Lewis suggests that the only safety against blindness to the unity of assumptions that bind even the most opposed ecclesiastical groups today is to recall “a standard plain, central Christianity (“mere” Christianity as Baxter called it) which puts such controversies of the moment in their proper perspective.”

One way in which controversies of the moment can be put in their proper perspective is to read not only modern books, but also old books. “If [a man] must read only the new or the old [books], I would advise him to read the old,” wrote Lewis. “It is a good rule, after reading a new book, never allow yourself another new one till you have read an old one in between.” The old book puts the new book in perspective, he says, because every age has its own unique outlook. Every age is “specially good at seeing certain truths and specially liable to make certain mistakes. We all, therefore, need the books that will correct the characteristic mistakes of our own period.”

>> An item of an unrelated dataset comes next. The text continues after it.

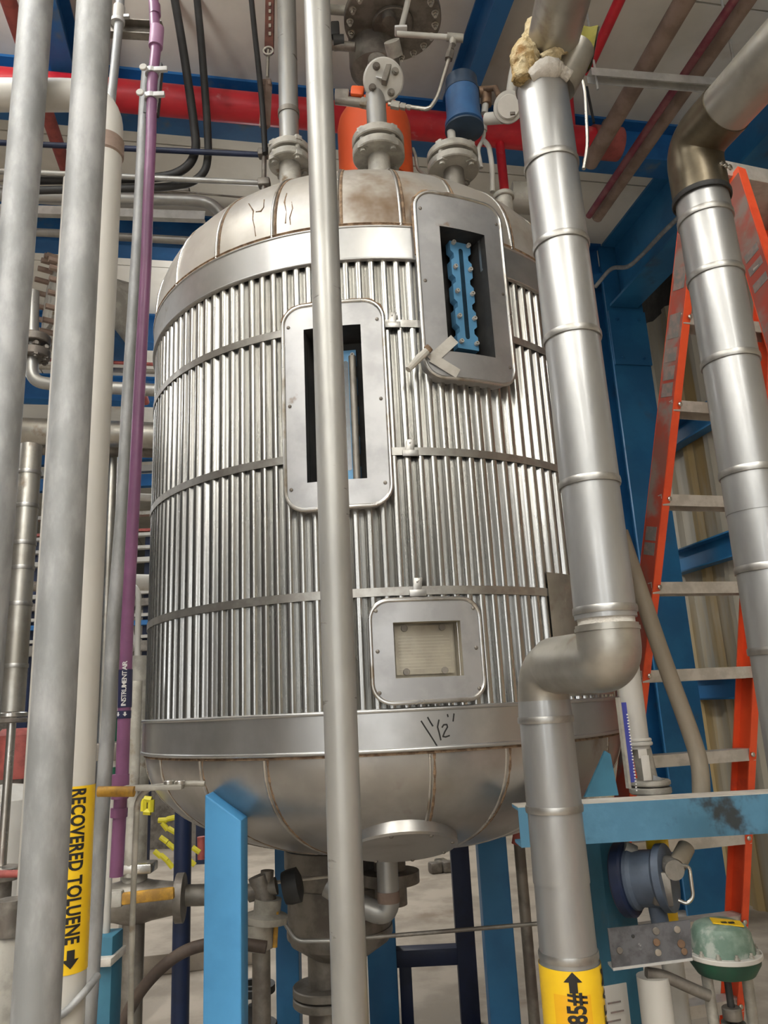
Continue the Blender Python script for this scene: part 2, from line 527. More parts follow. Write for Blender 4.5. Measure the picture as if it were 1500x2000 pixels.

In this way, ‘going out of one’s own age’ leads to a realization of the characteristic assumptions that shape contemporary discourse. Once soaked in the teachings that have been held in common throughout Christian history, Lewis writes, you will have an amusing experience if you then venture to speak. “You will be thought a Papist when you are actually reproducing Bunyan, a Pantheist when you are quoting Aquinas and so forth. For you have now got on to the great level viaduct which crosses the ages and which looks so high from the valleys, so low from the mountains, so narrow compared with the swamps, and so broad compared with the sheep-tracks.” Anglo-Catholic and Evangelical disputants need a greater acquaintance with Hooker, Herbert, Traherne, Baxter, Taylor and Bunyan, Boethius, St. Augustine, Thomas Aquinas and Dante to afford greater knowledge of the kinds of arguments which allow one to uphold supernatural religion and the teaching of salvation (always of primary importance to Lewis), against liberal modernity.

From the ‘deep’ perspective, even the divisions of the Reformation and Counter-Reformation could be seen in a different light. Despite their deadly disagreement about the
merits of a vernacular Bible, William Tyndale and Thomas More were men of a particular age. In retrospect, Lewis wrote, William Tyndale and Thomas More had more in common than they realized and “though they were deeply divided in temper as well as by doctrine, it is important to realize at the outset that they also had a great deal in common.” “They must not,” Lewis says, “except in theology, be contrasted as representatives respectively of an old and a new order.” Both were Grecians, as he puts it, advocates of the new scholarship, and both were “arrogantly, perhaps ignorantly, contemptuous of the Middle Ages.”  Yet their age, which held to divisions that looked irreconcilable to them, in retrospect appear less than church dividing. How can, one might ask, such differences appear church dividing in light of the challenge presented to the common historical faith by the liberal theology of a Harvey Cox in Secular City?

But the object here is not to resolve the problems raised by the Reformation and Counter-Reformation, but to note what Lewis has said about contemporary divisions within Anglicanism. It is obviously wrong to suggest that Lewis belittled real theological dispute. Lewis would not suggest that Thomas More, William Tyndale, John Fisher, and Richard Hooker or the Tractarians and Evangelicals of the 19th century are unworthy of reading. Rather, his point is that they ought to be read so to better understand ourselves and our age. This is touched upon by Roger Beckwith when he urges Anglo-Catholic priests to appreciate the Reformation Formularies, the 39 Articles and the Book of Common Prayer, just as Evangelicals should drink deeply of the teaching and theology of Thomas Aquinas, Bonaventure, Patristic and Medieval metaphorical and allegorical Scriptural commentaries.

In his Letters to Malcolm, Lewis remarked that the key to Christian unity is not to substitute religion for God. He defended the 1662 Prayer Book against the liturgical reformers who had contracted the ‘liturgical fidget,’ yet at the same time he said that matters of liturgy or ceremony are not of central importance. Rather, changes are bad because disruptive to the person praying, and prayer is what matters. “A good shoe is the shoe you don’t notice. . . . The perfect church services would be one we were almost unaware of. .  . . But every novelty prevents this.” Words should be the means to facilitate a knowledge of God. “For me”, he wrote, “words are in any case secondary.” If liturgical changes keep the stream of prayer from flowing, they are a stumblingblock for the prayerful. What is primary is nothing but God Himself.

As Roger Beckwith has noted, if Evangelical and Anglo-Catholic both willingly defend what Lewis calls supernatural religion and the message of salvation found in the church catholic, they have no reason to take issue with the historic prayer books. The eight points of disagreement noted by Beckwith are easily resolved from the standpoint of the common theological inheritance of western and English-speaking Christendom. Anglo-Catholics need to recognize the
importance of Beckwith’s first point—the ‘catholicity’ of the Protestant reformation, as church bishop Christopher Wordsworth declared, just as Evangelicals must accept that the Church of England did not come into existence in the sixteenth century. This would be a lesson for Anglicans as to the true and proper teaching of the Reformation, which established in the Church of England both the primacy of Scripture and the central historical teachings of the
Church, in a way that avoids the errors of our age.